Wednesday, March 9, 2016

It's not my job to teach you....

      I keep hearing people say lately, "It's not my job to teach people x".  And yet, I think I come at this slightly differently, so I want to speak for a moment about this from a personal perspective.
      It could be strongly argued that it is not my job to teach men who think that it is okay to beat up on, rape, abuse, cat-call, molest, or otherwise diminish, oppress and stomp down women that what they are doing is harmful.  This is not my job.  If I'm already one being harmed, why should I have the added burden of being the one to try to fix it?  Why should it be my job to also stand up for and try to fix the bad behavior of those who would, or have, harmed me? When I am put in a second class by these folk, why would they listen to what I have to say anyway?  It is not my job to set myself up for more abuse. That is not my job.
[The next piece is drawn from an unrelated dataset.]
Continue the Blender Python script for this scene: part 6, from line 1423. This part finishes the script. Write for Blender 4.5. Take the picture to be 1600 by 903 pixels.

      I agree with this so far. I understand why this is true and I agree with it as far as it goes; except for three things, all of which come from a faith perspective.  The first is that we are called to love even our enemies as ourselves. I love what Scott Peck says about what it means to love the other. He says loving the other means working towards the highest spiritual good of the other, helping the other become the best, most full version of themselves. From this perspective, it absolutely IS my job to help even the most hateful, angry, oppressive people to see and understand when what they are doing is harming others. It is my job to love my enemy as myself.  And since loving is wanting their highest good, I am required to help them be the best they can be by seeing the ways they are being hurtful and harmful. I don't think I can say this strongly enough. It may not be my job as a woman to help men see the harm they do to women.  But it is my job as a Christian to be loving towards even those who would do harm.  I know no better way to be loving than through helping others to see.
      Secondly, I deeply believe that while we are separate, we are also all one. This belief is deeply part of every religious and philosophical tradition, and I believe it gets to the root of who we really are as creation. From the Christian tradition, Jesus said it this way (John 17:21-23): "I pray they will be one, Father, just as you are in me and I am in you. ... I’ve given them the glory that you gave me so that they can be one just as we are one. I’m in them and you are in me so that they will be made perfectly one." From this perspective, what hurts me also hurts you. And what hurts you also hurts me. Therefore we also have a responsibility from this perspective to help one another grow. It is just not enough to allow you to stay ignorant, hurtful and damaging because in allowing you to stay there, part of me also remains there. Additionally, it is not just me who is harmed by hateful, prejudiced, oppressive attitudes. Others are too. And if I care about them I will stand up for their rights as well.
     Finally, also from a biblical perspective, we are charged to confront damaging behavior.  Or again, to say it as Jesus said it, (Matthew 18:15):  "If your brother or sister does damage against you, go and correct them...."  This does require acknowledging the common humanity of all of us that causes me to see even my enemies as my brothers and sisters, but we are called to start with this understanding.
      I understand that people will disagree with me here.  And, of course, you are free to do so.  But again from a very personal perspective, I am deeply, deeply grateful to those who have confronted my prejudices, my lack of vision, and my mistakes.  I know I am on a journey and that I cannot, have not, and will not get it all right.  So for those who have taken the time to point out my mistakes, who have called me on my stuff, who have helped me to see, I am grateful beyond words.  You have made me who I am, you have helped me to grow, you have helped me on my way to following the path of Love, Hope, Justice and Peace more fully.  I am also aware of other times when people of faith have said "I'm not going to tell her she's wrong. That's not my job." And I will tell you with honesty that those comments have been the most hurtful ones I have known because that statement makes me "other" - not even in the same creation enough to be the enemy that we are called to love, the enemy that is confronted, the enemy we are called to care for. That statement moves me beyond being recognized as on the same journey and puts me in a category of "beyond hope, beyond reconciliation, beyond learning".  It fails to see my humanity since if it had been seen, the other would have taken the time to "love their enemy" and to "confront the one who sinned against you".
      It is not my job to teach you.  Except that, from a faith perspective, it IS my job to teach you.  I pray that you will find the same faith to continue to teach me, despite the fact that I may not deserve your time and attention.  For without your help, without your insight, without your teaching, I cannot grow, I cannot do better, and I am lost along the way.